Daring Greatly by Brene Brown


This is rather far afield from the books I usually read. I have a healthy skepticism about self-help books born of years working in a bookstore, seeing the vast mass of them and how few looked like they offered anything at all but platitudes. However, this was a pick for my real-life book club this month, and so I sat down and read it. It didn't hurt that a youtube video of Brene Brown (not her ubiquitous TED talk) had helped me figure out a few things during a stressful time.

So, when I sat down and read this, what did I find? I liked a lot of her message, and felt that the book was strongest when she was drawing directly on her research. However, there were a few sections in the middle where it got a little mushy, and one particularly irritating moment when I had a moment of recognition, and then very little help. 

Her main thesis (looks liked explored more thoroughly in a previous book) is that when she studied people who lived wholeheartedly, she found that they were the very people who accepted and even embraced vulnerability despite how much it gets you hurt.  And that shame was the greatest barrier to embracing vulnerability, because we think other people will see our openness as weakness.

In general, I'm on board. Her main ideas feel right, and she has a few practical ideas for staying mindful and opening yourself up. (On the other hand, most of the kinds of vulnerability she's talking about I already feel like I'm fairly good at embracing, so I would wonder how this would read to someone who is entirely vulnerability-averse.)

I am particularly wary of self-help books when they advise being more vigilant every second to make sure that you're doing this right. It's a twisted way of creating more stress - when your happiness is all your own responsibility, are you doing enough? Being enough? If you're not happy, is it really your own fault?

At least this book is striving to help people achieve a sense of innate worthiness no matter what happens in their lives, of knowing that bad things happen and you can fuck up and that does not mean you are a horrible fucked-up person. I feel like in the the last ten years, I arrived at a place of believing that I was an alright person, no matter what happened, and deserved my spot here as much as anyone does. (And furthermore, that it's not a matter of deserving, so just let that the fuck go and be here.)

(Thanks, Mom and Dad, for well equipping me to arrive at that place.)

So, in other words, I'm already on board with her general ideas. But there was this one section that annoyed me and got a little mushy. In the section on armour, she goes through what she says are the three distancing/coping techniques for vulnerability that everyone uses at some time or another, and ways to combat them. Then she goes through some less frequent ones. And one of those made me stop and go "yes. That's what I do. That's the one I use." Then I was eager to see what she'd say was a good coping technique with that particular armour.
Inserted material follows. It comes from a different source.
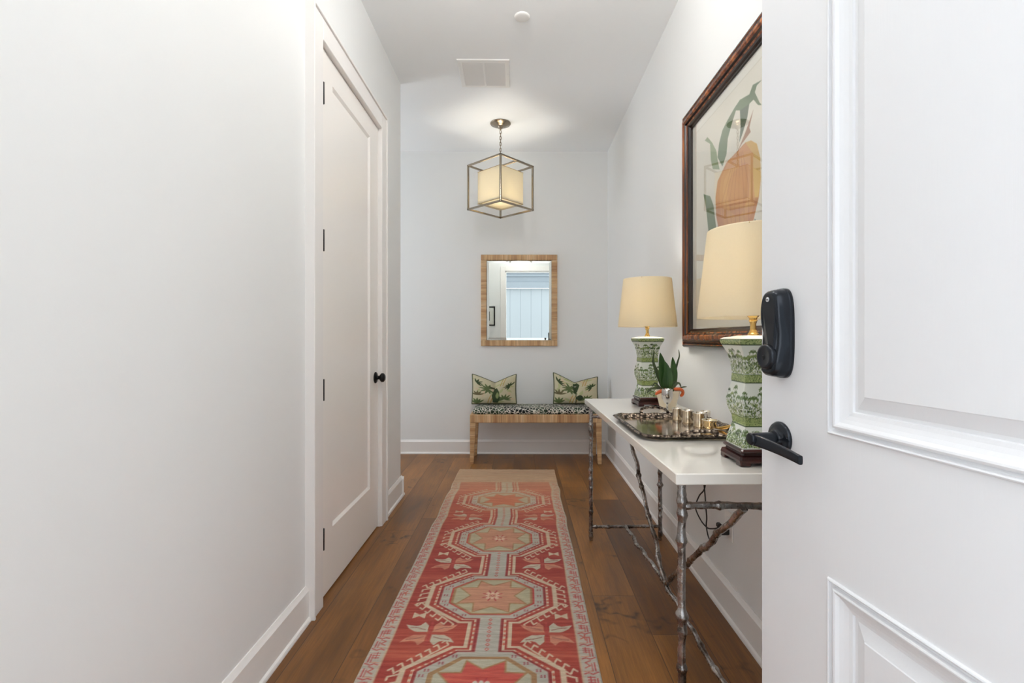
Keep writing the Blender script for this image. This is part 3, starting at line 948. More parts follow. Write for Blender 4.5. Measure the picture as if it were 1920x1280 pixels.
# ================================================================== RUG
def paint_rug():
    YN, YFAR = 0.75, 4.17; Wd = 0.83; L = YFAR - YN
    cv = Canvas(Wd, L, 0.0034, (170, 58, 41), 2)
    ox, oy = Wd / 2, -YN
    red = (172, 58, 41); dred = (152, 38, 34); blue = (184, 180, 167); ivory = (212, 192, 164); olive = (166, 126, 82); pink = (200, 142, 112); grn = (184, 176, 144); salmon = (200, 104, 80)
    X, Y = cv.X - ox, cv.Y - oy
    rs = np.random.RandomState(3)
    ab = np.interp(Y[:, 0], np.arange(0.7, 4.4, 0.035), rs.uniform(-1, 1, len(np.arange(0.7, 4.4, 0.035))))
    cv.c += ab[:, None, None] * np.array([14, 20, 14])
    T = lambda pts: [(x + ox, y + oy) for x, y in pts]
    poly = lambda p, c: cv.poly(T(p), c); line = lambda p, w, c, cl=False: cv.line(T(p), w, c, cl)
    def octo(cy, hw, hl, cw, cl):
        return [(.01 - cw, cy + hl), (.01 + cw, cy + hl), (.01 + hw, cy + cl), (.01 + hw, cy - cl), (.01 + cw, cy - hl), (.01 - cw, cy - hl), (.01 - hw, cy - cl), (.01 - hw, cy + cl)]
    cent = [(3.383, .145, 0), (2.735, .168, 1), (2.128, .146, 1), (1.572, .146, 2), (0.99, .15, 1)]
    # hooks around the medallions
    for cy, hl, kind in cent:
        for sx in (-1, 1):
            for sy in (-1, 1):
                a = Vector((.01 + sx * .30, cy + sy * (hl * .42))); b_ = Vector((.01 + sx * .14, cy + sy * (hl + .068)))
                n = 7
                for i in range(n):
                    p = a.lerp(b_, i / (n - 1)); q = p + Vector((sx * .012, sy * .026)); d_ = (b_ - a).normalized()
                    line([tuple(p), tuple(q), tuple(q - d_ * .017)], .0075, ivory)
                line([tuple(a), tuple(b_)], .007, ivory)
            for i in range(4):
                y = cy + hl * .38 * (1 - 2 * i / 3)
                line([(.01 + sx * .285, y), (.01 + sx * .318, y - .012), (.01 + sx * .318, y - .028)], .008, ivory)
    # outlines in nested bands joined through the necks
    def necks(hwid, col):
        poly([(.01 - hwid + .005, 0.7), (.01 + hwid + .005, 0.7), (.01 + hwid + .005, 3.80), (.01 - hwid + .005, 3.80)], col)
    bands = [(.105, .088, ivory), (.084, .073, red), (.066, .064, ivory), (.056, .055, dred), (.044, .042, blue)]
    for add, nk, col in bands:
        for cy, hl, kind in cent:
            poly(octo(cy, .18 + add, hl + add * .55 + .004, .08 + add * .42, .06 + add * .25), col)
        necks(nk, col)
    # dashes in the ivory stripe
    for cy, hl, kind in cent:
        o_ = octo(cy, .241, hl + .038, .107, .075)
        for i in range(8):
            a = Vector(o_[i]); b_ = Vector(o_[(i + 1) % 8]); n = max(2, int((b_ - a).length / .022))
            if i in (0, 4): continue
            for k_ in range(n):
                p = a.lerp(b_, (k_ + .5) / n); q = a.lerp(b_, (k_ + .72) / n)
                line([tuple(p), tuple(q)], .009, salmon)
    y = 0.8
    while y < 3.78:
        if all(abs(y - cy) > hl + .06 for cy, hl, _ in cent):
            for sx in (-1, 1):
                line([(.015 + sx * .060, y), (.015 + sx * .060, y + .006)], .008, salmon)
        if all(abs(y - cy) > hl + .02 for cy, hl, _ in cent):
            x0 = .015
            line([(x0 - .007, y), (x0, y + .008), (x0 + .007, y), (x0, y - .008)], .0035, (196, 88, 76), True)
        y += .026
    for cy, hl, kind in cent:
        # small crosses in the blue band
        bo = octo(cy, .206, hl + .017, .092, .066)
        for i in range(8):
            a = Vector(bo[i]); b_ = Vector(bo[(i + 1) % 8])
            for f_ in ((.12, .5, .88) if i % 4 != 0 else ()):
                p = a.lerp(b_, f_)
                for ddx, ddy in ((.006, .004), (-.006, .004), (.006, -.004), (-.006, -.004)):
                    cv.disc(p.x + ddx + ox, p.y + ddy + oy, .0038, (160, 64, 76), .003)
        if kind == 0:
            fill, star, edge = (178, 172, 140), (204, 112, 70), olive
        elif kind == 1:
            fill, star, edge = grn, pink, (190, 80, 62)
        else:
            fill, star, edge = (186, 182, 160), (196, 78, 64), olive
        poly(octo(cy, .185, hl + .004, .082, .062), edge if kind != 1 else (192, 66, 54))
        poly(octo(cy, .176, hl - .003, .079, .059), olive)
        poly(octo(cy, .166, hl - .011, .075, .056), fill)
        k = hl / .146
        st = [(-.060, .128), (0, .085), (.078, .128), (.078, .070), (.150, .066), (.096, 0), (.150, -.066), (.078, -.060), (.076, -.128), (0, -.088), (-.074, -.128), (-.078, -.060), (-.150, -.066), (-.096, 0), (-.150, .066), (-.072, .068)]
        st = [(.01 + x, cy + y * k) for x, y in st]
        poly(st, star); line(st, .006, olive, True)
        # centre rosette
        if kind:
            c2 = (222, 188, 160) if kind == 1 else (200, 196, 184)
            for dx, dy in ((0, 0), (.022, 0), (-.022, 0), (0, .02), (0, -.02), (.02, .018), (-.02, .018), (.02, -.018), (-.02, -.018)):
                cv.disc(.01 + dx + ox, cy + dy + oy, .009, c2, .010)
            for a in range(8):
                aa = a * PI / 4 + PI / 8
                line([(.01 + .026 * math.cos(aa), cy + .026 * math.sin(aa)), (.01 + .044 * math.cos(aa), cy + .044 * math.sin(aa))], .006, (176, 52, 56))
            line([(.002, cy), (.01, cy + .008), (.018, cy), (.01, cy - .008)], .004, (176, 52, 56), True)
    # four-bird motifs in the field between the medallions
    for cy, amp in ((1.855, 1), (2.43, .92), (3.06, .8), (1.285, 1)):
        for sx in (-1, 1):
            cx_ = .012 + sx * .226
            for qx in (-1, 1):
                for qy in (-1, 1):
                    colr = (198, 190, 168) if (qx * qy * sx) > 0 else (206, 136, 108)
                    pts = [(0.010, .008), (.012, .05), (.030, .072), (.046, .05), (.062, .046), (.105, .056), (.088, .030), (.060, .010)]
                    poly([(cx_ + qx * x * .98, cy + qy * y * amp) for x, y in pts], colr)
                    line([(cx_ + qx * .02, cy + qy * .022 * amp), (cx_ + qx * .05, cy + qy * .034 * amp), (cx_ + qx * .08, cy + qy * .038 * amp)], .004, (150, 92, 82))
            line([(cx_, cy - .07 * amp), (cx_, cy + .07 * amp)], .010, (178, 60, 50))
            bxx, byy = .012 + sx * .29, cy + .118 * amp
            poly([(bxx - .026, byy - .022), (bxx, byy - .005), (bxx + .026, byy - .022), (bxx + .026, byy + .022), (bxx, byy + .005), (bxx - .026, byy + .022)], ivory)
    # side borders
    for sx in (-1, 1):
        e = Wd / 2
        cv.rect(*( (0, e - .345) if sx < 0 else (e + .345, Wd) ), 0, L, (194, 186, 171))
        line([(sx * .349, 0.7), (sx * .349, 4.2)], .008, (202, 176, 146))
        R = random.Random(5 + sx); y = 0.76
        while y < 4.0:
            h_ = R.uniform(.062, .082); kind = R.randint(0, 2)
            cr = (186, 76, 72)
            x0 = sx * .398
            line([(x0, y), (x0, y + h_ * .55)], .005, cr); line([(sx * .388, y), (sx * .388, y + h_ * .5)], .0035, cr)
            if kind == 0:
                for a in range(5):
                    aa = a * 2 * PI / 5
                    line([(sx * .378, y + h_ * .5), (sx * .378 + .017 * math.cos(aa), y + h_ * .5 + .019 * math.sin(aa))], .0055, (198, 96, 80))
            elif kind == 1:
                for dy in (.3, .45, .6):
                    line([(sx * .366, y + h_ * dy), (sx * .390, y + h_ * dy)], .005, (190, 84, 80))
                line([(sx * .376, y + h_ * .25), (sx * .376, y + h_ * .65)], .005, cr)
            else:
                line([(sx * .364, y + h_ * .2), (sx * .382, y + h_ * .35), (sx * .366, y + h_ * .55), (sx * .386, y + h_ * .7)], .005, (194, 90, 82))
            line([(sx * .358, y + h_ * .82), (sx * .372, y + h_ * .9), (sx * .385, y + h_ * .8), (sx * .405, y + h_ * .92)], .0055, cr)
            line([(sx * .358, y + h_ * .97), (sx * .39, y + h_ * 1.0)], .004, (206, 140, 112))
            y += h_
    # far end band and the worn, sun-bleached far third of the rug
    cv.rect(0, Wd, 3.80 + oy, L, (186, 160, 126))
    for i in range(26):
        y = rs.uniform(3.8, 4.15); x = rs.uniform(-.4, .3)
        line([(x, y), (x + rs.uniform(.05, .25), y)], .005, (184, 122, 88) if i % 3 else (168, 160, 134))
    # weft-wise heathering of the hand spun wool
    def streaks(nr, ncol, seed):
        r_ = np.random.RandomState(seed); g = r_.uniform(-1, 1, (nr, ncol)); a_ = np.empty((cv.c.shape[0], ncol))
        for q in range(ncol): a_[:, q] = np.interp(Y[:, 0], np.linspace(0.7, 4.2, nr), g[:, q])
        fi = (X[0] / Wd + .5) * (ncol - 1); i0 = np.clip(fi.astype(int), 0, ncol - 2); w_ = np.clip(fi - i0, 0, 1)[None]
        return a_[:, i0] * (1 - w_) + a_[:, i0 + 1] * w_
    st_ = (streaks(520, 9, 1) * .55 + streaks(1000, 16, 2) * .45)[..., None]
    redness = np.clip((cv.c[..., :1] - cv.c[..., 2:3] - 20) / 110, 0, 1)
    cv.c = cv.c + st_ * (np.array([26, 34, 26]) * redness + np.array([16, 16, 16]) * (1 - redness))
    f_ = np.clip((Y - 2.55) / 1.15, 0, 1) ** 1.25
    nz = np.interp(Y[:, 0], np.arange(0.7, 4.4, 0.02), rs.uniform(-.16, .16, len(np.arange(0.7, 4.4, 0.02))))[:, None]
    f_ = np.clip(f_ + nz * (f_ > 0.02), 0, 1)[..., None]
    worn = redness * np.array([206, 118, 74]) + (1 - redness) * np.array([194, 172, 136])
    worn2 = np.array([196, 158, 116])
    g_ = np.clip((Y - 3.35) / .5, 0, 1)[..., None] * .6
    worn = worn * (1 - g_) + worn2 * g_ + st_ * 18
    cv.c = cv.c * (1 - .85 * f_) + worn * (.85 * f_)
    return cv.down(), Wd, L, YN
cols, Wd, L, YN = paint_rug()
ny, nx = cols.shape[:2]
xs = np.linspace(-Wd / 2, Wd / 2, nx); ys = np.linspace(-L / 2, L / 2, ny)
GX, GY = np.meshgrid(xs, ys)
rs = np.random.RandomState(8)
wob = np.interp(ys, np.linspace(-L / 2, L / 2, 26), rs.uniform(-.006, .006, 26))
GX = GX + wob[:, None]
edge = np.interp(xs, np.linspace(-Wd / 2, Wd / 2, 60), rs.uniform(-.007, .007, 60))
GY = GY + edge[None, :] * np.clip((GY / (L / 2)), 0, 1) ** 20
e1 = np.minimum(GX - GX.min(1, keepdims=True), GX.max(1, keepdims=True) - GX)
GZ = 0.0075 * np.clip(e1 / 0.006, 0, 1) ** 0.5 + 0.0008 * np.sin(GY * 9 + GX * 5)
GZ[0] = GZ[-1] = 0.001; GZ[:, 0] = GZ[:, -1] = 0.0006
rug = grid_mesh('runner_rug', np.stack([GX, GY, GZ], -1), cols, M['rug'])
rug.location = (-0.115 - (L / 2) * 0.00973, YN + L / 2, 0.0004); rug.rotation_euler = (0, 0, -0.00973)
tag(rug, 'long faded red and grey wool runner rug with octagon medallions on the wood floor', 'rug')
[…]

But she really didn't. It felt like her research hadn't covered that one yet, so she could identify it, and all she said for addressing it was "when I'm doing this, I think of this one movie that contains the line I'm referencing in naming this armour, and it makes me stop."

That is...not that helpful if you've never seen the movie and are unclear on how knowing the movie would help you stop. I get that it's a deeply personal reminder that works for her but this is one place I really wanted some simultaneously broader and more specific advice like she was dispensing earlier in the book.

I don't think this book changed my life. I mean, really, it was more or less validating for several strongly held beliefs I had, so it was a welcome reminder, and gave some good advice on how I can keep working on something I'm already working on. Ways to think about it.